Aug 18/19 2023

There is a desire within me,  to be me, to be more than I am. This desire is hard to explain. I want to be like and accepted by others, by those that are part of my life, or is it a need? This desire, the need for acceptance, inspires a deep inner fear of rejection, which also induces thoughts and feelings of resentment. When I follow the path of success, social and cultural acceptance, I feel that I am not the being that I am supposed to be. The paradox being, that I must live within society and culture to be of worth.
Inside, I feel that I have, up to now played my part. I have worked and payed my bills. Been a part of and expanded family and friends. Suffered in silence, as a newly expanded sense of awareness awakens, as those around me also do, within their sleep.
Hitherto, I have not had the oportunity to fully explore, niether to explain to self, why all that feels like an act in a play, a part in a game? That which I know that I am not succeeding in, but which I am forced to continue play, as those also playing see no other purpose, no sense in being, but to play the part they have choosen for themslves.

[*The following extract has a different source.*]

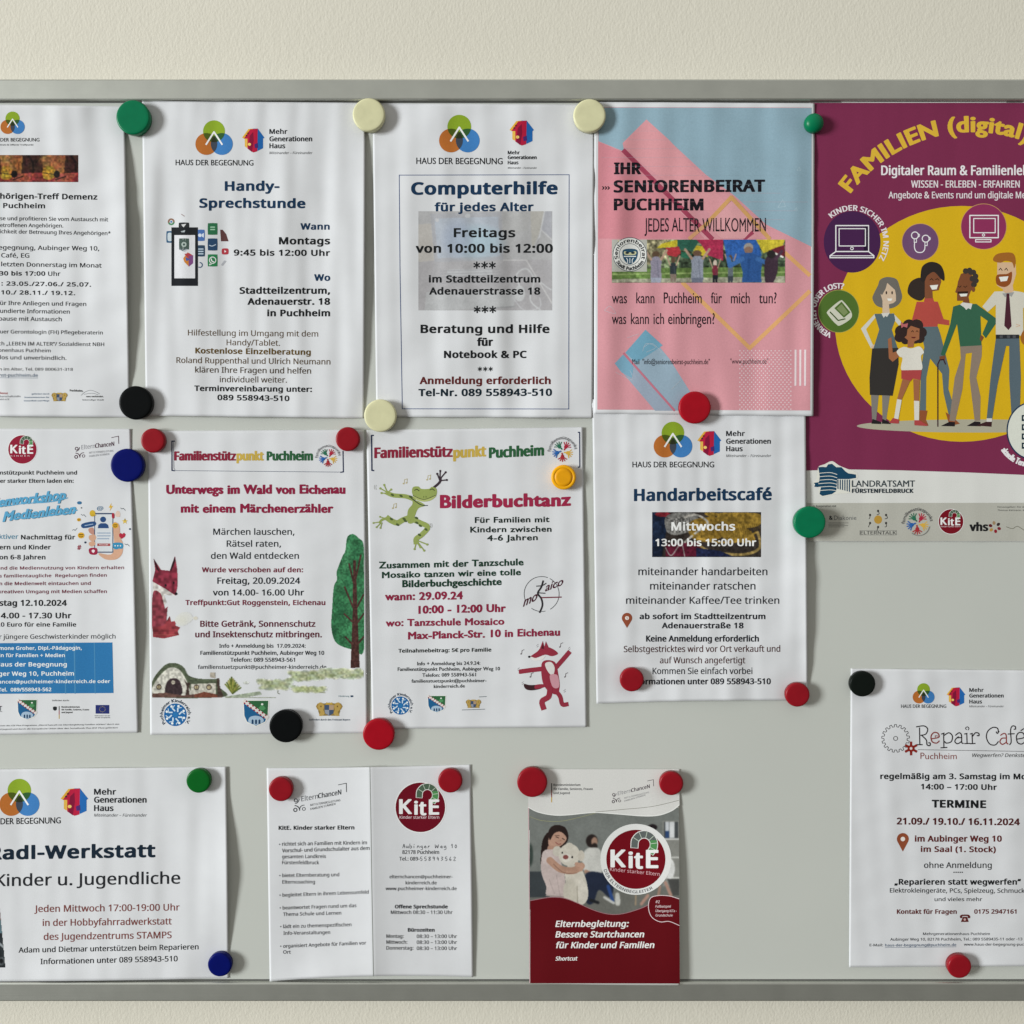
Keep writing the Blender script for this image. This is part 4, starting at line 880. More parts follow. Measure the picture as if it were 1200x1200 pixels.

The resolutions that I have made for myself in life, for my betterment of my condition, at times seem to be in contradiction to all of life that which I am living. I do get a sense of support, though, I understand those that offer and suggest support do not understand. This support being an empty gesture of how they are also struggling to survive their own growing unsureness of sense of being. There is no greater sense of being, than to feel a part of, though I know now, a fictitious desperate attempt of being.
I must admit to self, that it is not my duty, at this time, possibly in this life, to expose the erroneous sense of being that has been adopted. For I, myself, have only just seen a glimpse of what could be, and what may not be in the whole of being. A knowing that I do have, is a sense that I must keep my own, to myself. 

The desperate attempt I must keep playing, for appearances and acceptance in life, so that i will also come to know, my place with purpose. This purpose of desire to be more than I am can only be achieved with the awareness of sham, and the continued participation of this game.